Area = G(pi)-G(0) with G(x)=-2 cos 3x / 3
\(\displaystyle G(\pi) = -\frac{2\cos(3\pi)}{3} = \frac{2}{3}, G(0) = -\frac{2\cos(0)}{3} = -\frac{2}{3} \to G(\pi)-G(0) = \frac{4}{3}\)
That being the answer you said — and I agreed — was incorrect.
And here you are, blithely unaware you're posting the exact same wrong answer. "Wrong" for me means incorrect. Wrong for you, as was obvious at the time, means "doesn't look like this answer I'm reading off but can't really understand."
Here's yet another chance to redeem yourself.
Why is the actual answer 8/3 rather than 8 as I previously specified?
The best student will see at a glance that tripling the angular speed triples the unscaled domain yielding two full humps above the xxx-axis, recall that each half hump has area 1, take the area of the four half-humps and scale them by 2 to match g(x)g(x)g(x) and give the answer 8 "by inspection."
Other than the obvious reason, that is, because I included yet another error for you or anyone else to spot.
and the line tangent to the curve when x = π/6 is y = 2.
Again, that's not your answer. I'd answered it previously, including a minor issue by failing to substitute \(\pi/6\) into the right-hand side showing the derivative of \(2\sin(3x)\)
(y-2 sin 3pi/6)/(x-pi/6) = 6cos 3x
Plugging in the specified value ...
\(\displaystyle \frac{y-2\sin (\pi/2)}{x-\pi/6} = 6 (\cos \pi/2) = 0 \to y=2\)
... as desired.
V. Let A be the square matrix
y 2
3 x
What real values of x and y will result in matrix A having a determinant equal to 4?
Answer: yx = 10.
And this one, again, isn't your answer, because nobody answering this question themselves would fail to follow the convention of placing variables in their alphabetical order. Copying a doofus, as I mention as gently as possible for my students, makes you look like a doofus, too.
So you should make a habit of only copying from the best students!
VI. If a and b are both positive real numbers, then prove that a/b + b/a ≥ 2.
Answer:
Let a and b be positive real numbers. Then
(a – b)^2 ≥ 0 and so
(a – b)(a – b) ≥ 0 and so
a^2 – 2ab + b^2 ≥ 0 and so
a^2 + b^2 ≥ 2ab and so
(a^2 + b^2)/(ab) ≥ 2 and therefore
a/b + b/a ≥ 2. □
Just why? Everyone recognizes the sum of reciprocals here which leads immediately to a quadratic inequality. This is the hard way.
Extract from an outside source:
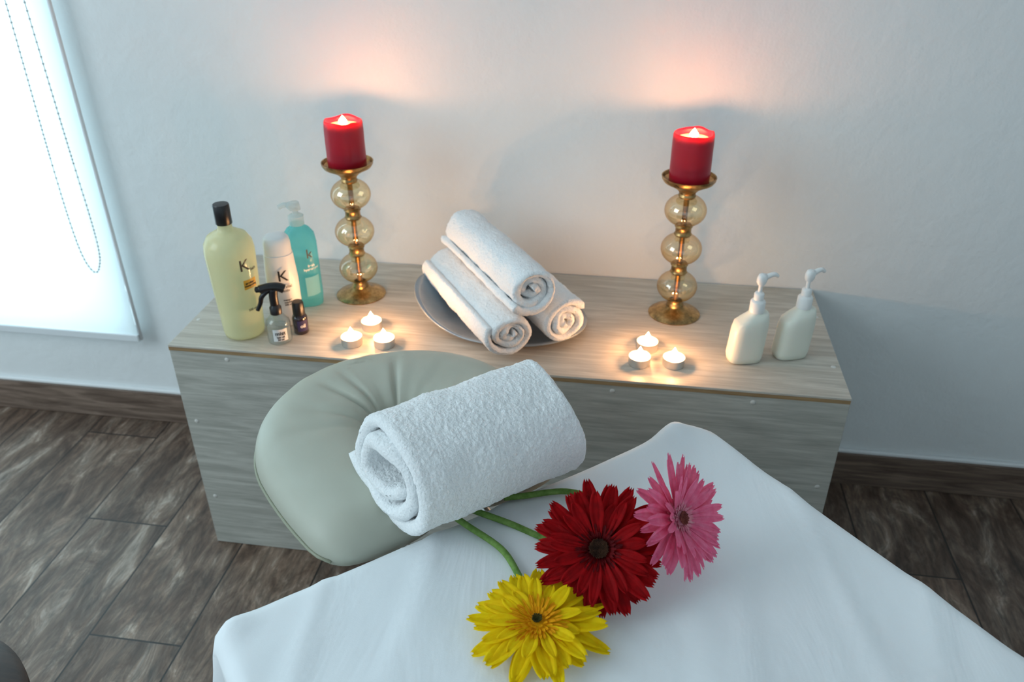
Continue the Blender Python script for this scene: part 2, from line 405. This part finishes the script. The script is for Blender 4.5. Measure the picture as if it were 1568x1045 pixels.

VII. Prove if arbitrary n ∈ N = {0, 1, 2, ... }, then 2 | n^2+ n.
Answer: Using mathematical induction, the proof is
Base Case: If n = 0, then 2 | 02 + 0 which is true.
Inductive Step:
Suppose it is true that 2 | n^2 + n. Then it follows that 2 | (n + 1)^2 + (n + 1).
To see why, observe that (n + 1)^2 + (n + 1) = n^2 + 2n + 1 + n + 1 = n^2 + 3n + 2 = (n^2 + n) + 2(n + 1). Because it is assumed that 2 | n^2 + n, then there is an integer k such that n^2 + n = 2k. Substituting 2k for n^2 + n in
(n^2 + n) + 2(n + 1), the result is 2k + 2n + 2 which is divisible by 2.
So whenever 2 | n^2 + n, then it follows that 2 | (n + 1)^2 + (n + 1).
Therefore, by mathematical induction it is proved that if arbitrary n ∈ N, then 2 | n^2 + n. □
And speaking of the hard way, dayum.
Induction is great when you can't solve a problem by inspection. As in, not for this problem. The dividend here factors as \(n(n+1)\), two sequential numbers, one of which must be even. That is ...
If \(n\) is even, you're done.
If \(n\) is not even, then it's odd, and \(n+1\) must be even.
And the only reason I'm expanding the proof out that far is because you've failed to recognize it even after two attempts.
Now it's possible to pose this question, or any question for that matter, by including a required method of solution to assess mastery of that method. But if the method is not specified, and if as usual, there are myriad ways to solve the problem, it's assessing how the answer was found.
\(9,999,999,999\cdot 10,000,000,001 - 9,999,999,997 \cdot 10,000,000,003\)
... can be answered by finding the two products and their difference — by hand, because it's deliberately set to be beyond the display abilities of any handheld calculator — but if the best student recognizes the pattern, the answer is immediate.
It's awesome that you're interested in math, but if you want to get good at it, you're going to have to stop pretending you're better than you are, because an inability to correct errors cements them in place, created a roadblock to learning.